En revanche, la société JPC Evolution subit un préjudice moral, directement lié aux manquements de la société Spie ICS à raison de la désorganisation générale du groupe, du temps passé à remédier aux différents problèmes et à mettre en place une nouvelle solution et du stress subi par ses équipes qui sera réparé par l'attribution d'une somme de 10 000 euros.

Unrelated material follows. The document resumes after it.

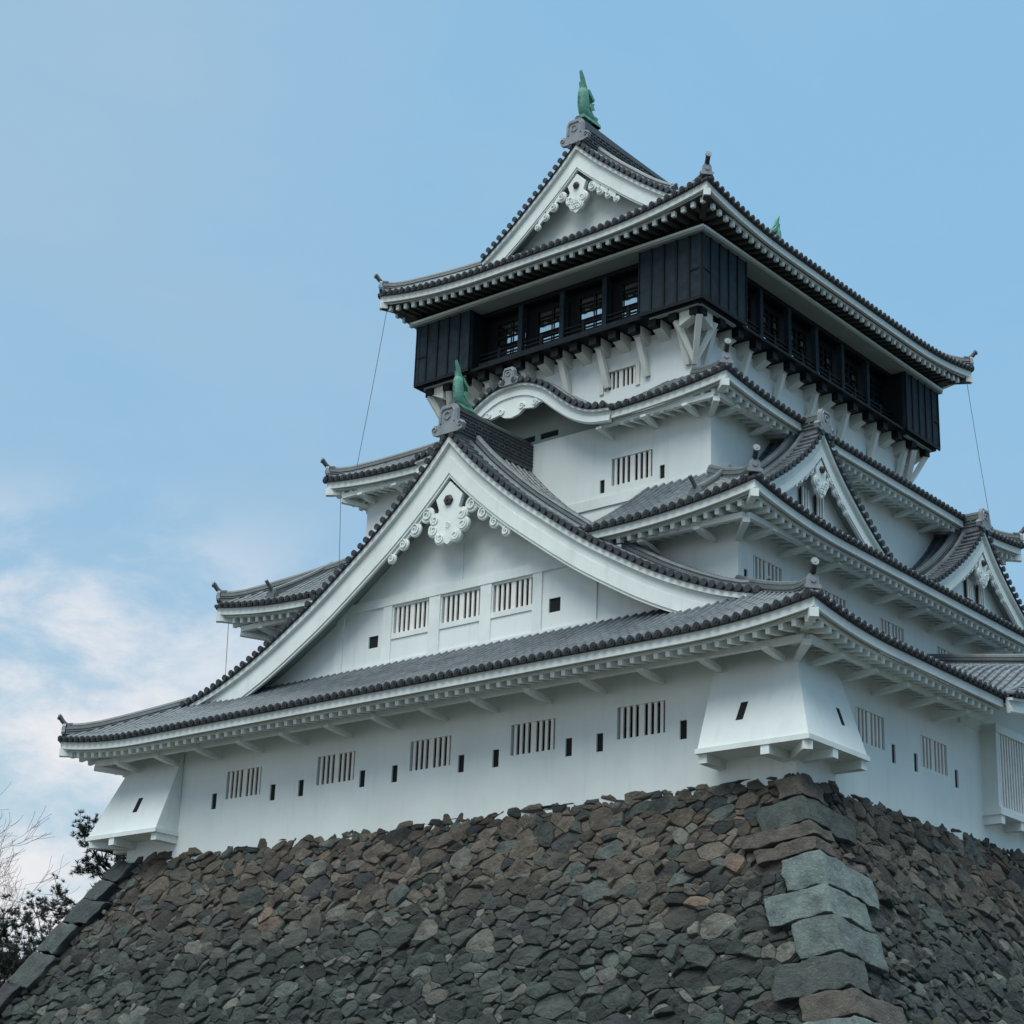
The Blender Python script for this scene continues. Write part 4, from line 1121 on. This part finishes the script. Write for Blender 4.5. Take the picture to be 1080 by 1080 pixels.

Sur les demandes accessoires,
Vu les articles 696 et 700 du code de procédure civile, il convient d'infirmer le jugement en ses dispositions relatives aux dépens et à l'application de l'article 700 du code de procédure civile, de mettre les dépens de première instance et d'appel à la charge de la société Spie ICS et d'allouer à la société JPC Evolution la somme de 5 000 euros à titre d'indemnité de procédure.
PAR CES MOTIFS
La cour,
Confirme le jugement en ce qu'il a dit recevable la société Spie ICS en ses demandes et en ce qu'il a condamné la société JPC Evolution à lui verser la somme de 17 370,86 euros au titre de l'exécution du contrat complémentaire en date du 9 novembre 2016 ;
Infirme le jugement pour le surplus ;
Statuant à nouveau sur les chefs infirmés et y ajoutant,
Dit que la condamnation au paiement de la somme de 17 370,86 euros au profit de la société Spie ICS portera intérêt au taux égal au taux d'intérêt appliqué par la Banque centrale européenne à son opération de refinancement la plus récente majorés de dix points à compter du 8 décembre 2017 ;
Prononce la résolution judiciaire du contrat refonte de la téléphonie et Call center du 27 mars 2017 et du contrat de maintenance du 27 mars 2017 ;
Condamne la société Spie ICS à payer à la société JPC Evolution la somme de 10 000 euros en réparation de son préjudice moral ;
Déboute la société Spie ICS de ses demandes de dommages-intérêts au titre du préjudice matériel et du préjudice d'image ;
Condamne la société Spie ICS à payer à la société JPC Evolution la somme de 5 000 euros au titre de l'article 700 du code de procédure civile ;
Condamne la société JPC Evolution aux dépens de première instance et d'appel.